Tratto dalla Rivista quadrimestrale di studi vittoriesi - IL FLAMINIO n°2 - 1980- Edita dalla Comunità Montana delle Prealpi Trevigianae

Graffiate

Le fiabe delle origini

Il benevolo lettore ci perdonerà se continuiamo ad esercitare le unghie su chi ha scelto di scrivere di storia. Chi lo fa ? e gli esempi da queste nostri parti sono stati negli ultimi tempi assai numerosi ? indulge spesso alla tentazione di partire... da Adamo. Dovendo scrivere la storia, poniamo, di un paese, o di una parrocchia, o di una chiesa, l'autore deve cominciare, è ovvio, dalle origini. E le origini spesso si perdono nella famigerata notte dei tempi. Lì si cela la tentazione: che è quella di dar corpo ai fantasmi, di passar per storia le leggende, magari anche di inventare le leggende, in assenza d'originali. L'impressione è che sia come per le favole della nonna, che cominciano sempre con il canonico: "C'era una volta...". "Una volta", ma quale volta? L'autore potrebbe anche rispondere infastidito: "Chi lo sa?" ' Perché veramente, in molti casi, nemmeno lo può sapere.
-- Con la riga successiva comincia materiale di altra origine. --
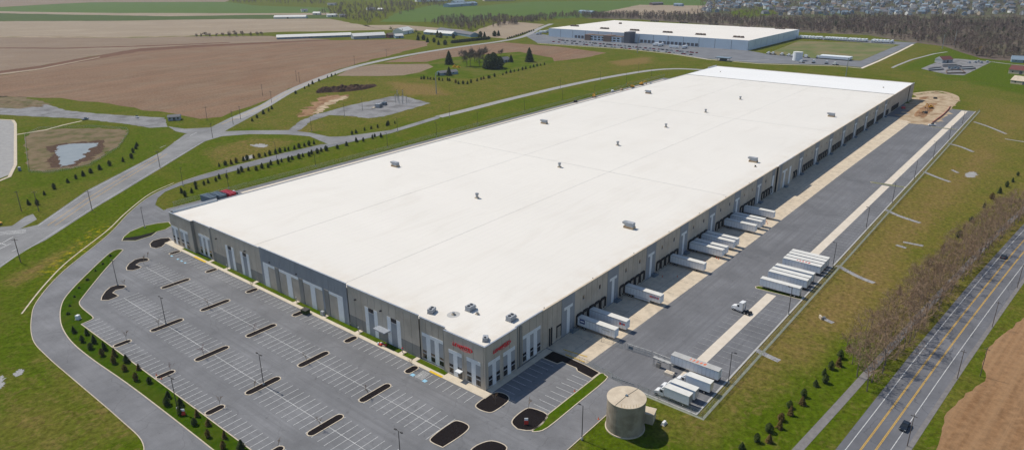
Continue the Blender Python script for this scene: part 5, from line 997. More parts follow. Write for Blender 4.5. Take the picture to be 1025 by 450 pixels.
def make_excavator(mat):
    o = thing('excavator', '', 'excavator')
    for s in (-1, 1): MB().xprism([(-2.0, 0.35), (-1.6, 0.05), (1.6, 0.05), (2.0, 0.35), (1.6, 0.85), (-1.6, 0.85)], s*1.15-0.28, s*1.15+0.28).build('track', 'rubber', o)
    MB().box(-1.9, 1.3, -1.3, 1.3, 0.95, 2.0, top=0.05).build('house', mat, o); cb = MB().box(-0.1, 1.4, 0.3, 1.3, 2.0, 3.1, top=0.1).build('cab', mat, o); MB().box(1.36, 1.42, 0.45, 1.15, 2.1, 2.9).build('windshield', 'window_dark', cb)
    MB().xprism([(1.1, 1.6), (1.4, 1.3), (3.6, 3.8), (5.0, 4.0), (4.9, 4.4), (3.4, 4.3)], -0.5, -0.05).build('boom', mat, o); MB().xprism([(4.6, 4.3), (5.1, 4.3), (5.5, 1.4), (5.2, 1.4)], -0.45, -0.1).build('arm', mat, o); MB().xprism([(5.0, 1.5), (5.7, 1.5), (5.6, 0.6), (4.9, 0.5)], -0.75, 0.2).build('bucket', 'dark_metal', o)
    return o
EX = make_excavator('machine_yellow'); KIDS[EX] = [c for c in bpy.data.objects if c.parent == EX]
for i, (x, y, rz, lab) in enumerate(((594.5, 97.5, 0.5, 'yellow excavator on the rear lot, nearest the camera'), (633, 87.8, 2.2, 'yellow excavator on the rear lot, second from the camera'), (642, 85.2, -0.6, 'yellow excavator on the rear lot, farthest from the camera'), (931, 108.5, 2.6, 'yellow excavator digging the orange soil past the building end'))):
    o = EX if i == 0 else dup(EX); g_ = G(x, y); o.location = (g_.x, g_.y, 0.1); o.rotation_euler = (0, 0, rz); o['label'] = lab; o['group'] = 'excavators'
rr = random.Random(3)
for i, (x, y, mt) in enumerate(((613, 92, 'trailer_white'), (622, 90.5, 'pale_dirt'), (652, 84.5, 'steel_blue'), (576, 102.5, 'core_dark'), (628.5, 91.5, 'machine_red'), (634, 90, 'steel_blue'), (926, 113.5, 'core_dark'), (936, 99, 'core_dark'), (904, 109, 'machine_red'))):
    g_ = G(x, y); o = thing('material_stack', ['white', 'tan', 'blue', 'black', 'red', 'second blue', 'low dark', 'flat dark', 'red barrier'][i]+' stack of building materials '+('on the rear lot' if x < 700 else 'by the building end'), 'materials', (g_.x, g_.y, 0.1), rr.uniform(0, 3), 'stacks of building materials')
    MB().box(-1.5, 1.5, -1.2, 1.2, 0, 0.3).build('pallet', 'wood_pole', o); MB().box(-1.4, 1.4, -1.1, 1.1, 0.3, 1.3+rr.random()*0.7, top=0.05).build('load', mt, o)
bar = GP([(933, 123.5), (938, 120), (944, 115.5), (949, 110.5), (951, 107)]); o = thing('barrier_fence', 'red mesh barrier round the construction ground', 'fence', (bar[0][0], bar[0][1], 0.1)); pb = [(x-bar[0][0], y-bar[0][1]) for x, y, z in bar]
MB().path(pb, 0.06, 0.06, 0.1, 1.1).build('mesh_band', 'machine_red', o); m1 = MB(); [m1.tube((x, y, 0), (x, y, 1.25), 0.06, k=4) for x, y in pb]; m1.build('post', 'wood_pole', o)
rt = thing('service_truck', 'small white pickup truck by the red barrier', 'truck', tuple(G(929, 125.8)[:2])+(0.06,), R(-60)); MB().box(0, 5.2, -0.95, 0.95, 0.45, 1.1, top=0.06).build('body', 'cab_white', rt); MB().box(2.0, 3.7, -0.85, 0.85, 1.1, 1.85, top=0.2).build('cab', 'window_dark', rt)
for x in (0.9, 4.2):
    for y in (-0.85, 0.85): wheel(rt, x, y, 0.38, 0.25)
pipe = thing('drain_pipe', 'pale drain outlet above a stone apron in the dormant field', 'pipe', tuple(G(824, 318.5)[:2])+(0,), R(-50)); MB().tube((-0.9, 0, 0.4), (0.6, 0, 0.4), 0.42, 0.42, 10).build('pipe', 'galvanised', pipe); MB().box(-1.2, -0.7, -0.9, 0.9, 0, 1.1).build('headwall', 'kerb_concrete', pipe)
tb = thing('transformer_box', 'small white cabinet on the shrub strip beside the car park', 'cabinet', tuple(G(78.5, 319.5)[:2])+(0.13,), 0.5); MB().box(-0.8, 0.8, -0.8, 0.8, 0, 0.15).build('pad', 'kerb_concrete', tb); MB().box(-0.65, 0.65, -0.6, 0.6, 0.15, 1.6, top=0.05).build('case', 'accent_white', tb)
tr_ = thing('equipment_frame', 'pale small equipment frame on the lawn beside the tank shed', 'equipment', (17.8, -48.6, 0)); MB().box(-1.0, 1.0, -0.6, 0.6, 0, 0.2).build('pad', 'kerb_concrete', tr_); MB().box(-0.8, 0.8, -0.4, 0.4, 0.25, 0.9, top=0.1).build('case', 'house_white', tr_)
# ------------------------------------------------------------------ trees and shrubs
def bare_tree(seed, h, spread=0.42, lean=0.55, twmat='twig', bmat='bark', lv=4, kids=(6, 5, 4, 4), tw=0.045, low=0.45, frac=0.52):
    rnd = random.Random(seed); tk = MB(); cr = MB()
    def grow(p, d, L, r, level):
        mid = p+d*L*0.55+Vector((rnd.uniform(-1, 1), rnd.uniform(-1, 1), 0))*L*0.05; end = p+d*L+Vector((rnd.uniform(-1, 1), rnd.uniform(-1, 1), rnd.uniform(0, 1)))*L*0.07
        tgt = tk if level == 0 else cr
        if level <= 2: tgt.tube(p, mid, r, r*0.75, 5 if level == 0 else 3, caps=False); tgt.tube(mid, end, r*0.75, r*0.4, 5 if level == 0 else 3, caps=False)
        else:
            s = d.orthogonal().normalized()*max(r*1.4, tw); s.rotate(Matrix.Rotation(rnd.uniform(0, 6.28), 3, d)); cr.face([p-s, p+s, end])
        if level >= lv: return
        for i in range(kids[min(level, 3)]):
            t = rnd.uniform(low, 1.0) if level == 0 else rnd.uniform(0.25, 1.0); q = p+(end-p)*t
            a = rnd.uniform(0, 6.28); sp = spread*rnd.uniform(0.7, 1.6)
            o = d.orthogonal().normalized(); o.rotate(Matrix.Rotation(a, 3, d)); nd = (d+o*sp*1.5+Vector((0, 0, 0.14))).normalized()
            grow(q, nd, L*rnd.uniform(0.48, 0.72), r*rnd.uniform(0.4, 0.55), level+1)
    grow(Vector((0, 0, 0)), Vector((rnd.uniform(-.06, .06), rnd.uniform(-.06, .06), 1)).normalized(), h*frac, h*0.015, 0)
    return tk.mesh('trunk', bmat), cr.mesh('crown', twmat)
def tree_from(name, label, cat, tm, cm, loc, rz, s, group):
    o = thing(name, label, cat, loc, rz, group); o.scale = (s, s, s) if not isinstance(s, tuple) else s
    obj('trunk', tm, o); obj('crown', cm, o); return o
BT_ = [bare_tree(10+i, 11, 0.72, tw=0.031) for i in range(5)]
tl = [(60, -86.9), (69.5, -87.7), (82.8, -88.4), (108.6, -91.0), (134.7, -93.4), (166.2, -96.0), (203, -99.6), (300, -111.5)]
def ytl(x): return float(np.interp(x, [a for a, b in tl], [b for a, b in tl]))
rnd = random.Random(5)
rowspec = [('nearest the highway', 0.0, 69, 300, 5.8, 1.2), ('second from the highway', 4.6, 74, 295, 5.2, 1.04), ('third from the highway', 8.6, 82, 290, 4.8, 0.92), ('on the field side', 12.4, 90, 285, 4.6, 0.74)]
for rn_, off, xa, xb, st, sc in rowspec:
    x = xa; k = 0
    while x < xb:
        tm, cm = BT_[rnd.randrange(5)]; xx = x+rnd.uniform(-1, 1); s = sc*rnd.uniform(0.82, 1.2)
        tree_from('bare_tree', 'bare brown tree in the roadside row %s, %s from the bottom' % (rn_, nth(k)), 'tree', tm, cm, (xx, ytl(xx)+off+rnd.uniform(-.8, .8), 0), rnd.uniform(0, 6.28), s, 'bare trees along the highway')
        x += st*rnd.uniform(0.85, 1.15)*(1+max(0, x-180)/400); k += 1
def conifer(seed, mat, n=260, h=1.0, r=0.34, bot=0.04, broad=False):
    rd = random.Random(seed); m_ = MB()
    for i in range(n):
        t = rd.random()**0.75; z = bot+(1-bot)*t; rr_ = (r*math.sin(math.pi*min(1, t*0.86+0.12))**0.6 if broad else r*(1-t)**0.8)*rd.uniform(0.55, 1.08)+0.01; a = rd.uniform(0, 6.28)
        p = Vector((rr_*math.cos(a), rr_*math.sin(a), z)); s = rd.uniform(0.05, 0.10)*(1.15-0.6*t)
        d1 = Vector((math.cos(a)*0.9, math.sin(a)*0.9, -0.55+rd.uniform(-.3, .3))).normalized(); d2 = Vector((-math.sin(a), math.cos(a), rd.uniform(-.4, .4))).normalized()
        m_.face([p-d2*s, p+d2*s, p+d1*s*1.7], 0); m_.face([p-d1*s*0.6-d2*s*.5, p+Vector((0, 0, 1))*s*1.2, p+d2*s], 0)
    m_.tube((0, 0, bot), (0, 0, 0.9), r*0.62, 0.02, 7, 0, False)
    return MB().tube((0, 0, 0), (0, 0, 0.25), 0.03, 0.02, 5).mesh('trunk', 'bark'), m_.mesh('crown', mat)
CN = [conifer(0, 'conifer'), conifer(1, 'conifer', r=0.30, broad=True), conifer(2, 'conifer')]; BE = [conifer(40+i, 'conifer', 420, r=0.36, broad=True) for i in range(3)]; CB = [conifer(9+i, 'conifer_brown', r=0.3, broad=i == 1) for i in range(2)]; SP = [conifer(20+i, 'conifer', 700, r=0.27) for i in range(2)]
def shrub_row(name, fmt, pts, h, group, brown=(), zz=0.0, wide=1.0, lift=0.0):
    for i, (x, y) in enumerate(pts):
        g_ = G(x, y); br = i in brown; tm, cm = (CB if br else CN)[i % 2]; s = h*rnd.uniform(0.74, 1.1)
        ww = s*wide*rnd.uniform(0.85, 1.25); tr_o = tree_from(name, fmt % ('brown-tipped ' if br else 'dark ', nth(i)), 'shrub', tm, cm, (g_.x+rnd.uniform(-.3, .3), g_.y+rnd.uniform(-.3, .3), zz), 0, (ww, ww, s), group); tr_o.rotation_euler = (rnd.uniform(-.07, .07), rnd.uniform(-.07, .07), rnd.uniform(0, 6.28))
def zz_(x0, y0, s, pts): return [(x0+a/s, y0+b/s) for a, b in pts]
a_ = zz_(60, 320, 4.5, [(65, 60), (105, 98), (122, 70), (143, 130), (155, 105), (190, 160), (205, 135), (243, 195), (248, 160), (295, 230), (298, 190), (348, 270), (350, 225), (405, 285)])+zz_(160, 350, 4.5, [(38, 212), (35, 245), (95, 250), (97, 290), (163, 300), (157, 335), (220, 340), (222, 392), (288, 400), (290, 445), (365, 448)])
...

Ma spesso l'autore non se la sente, e teme che i lettori attribuiscano l'ignoranza a lui; oppure pensa che, in fondo, colorire di notizie la notte grigia dei secoli e dei millenni passati non siano gran colpa. E che comunque i lettori non si prenderanno mai la briga di verificare. E che in ogni caso, se è difficile dimostrare che un fatto è avvenuto, come si potrà mai dimostrare che non sia avvenuto? Di qui le 'fiabe" con cui frequentemente esordiscono molti dei libri di storia locale che abbiamo letto in questi ultimi tempi. Risparmiamo le citazioni al benevolo lettore che già per suo conto avrà trovato numerosi esempi di ciò di cui trattiamo. Ci permettiamo solo un'osservazione conclusiva, che non ci stancheremo di ripetere: un'opera di storia è vera solo se è basata su documenti e su fonti serie: inventare è bello nelle favole, ma nei libri di storia è solo mancanza di serietà.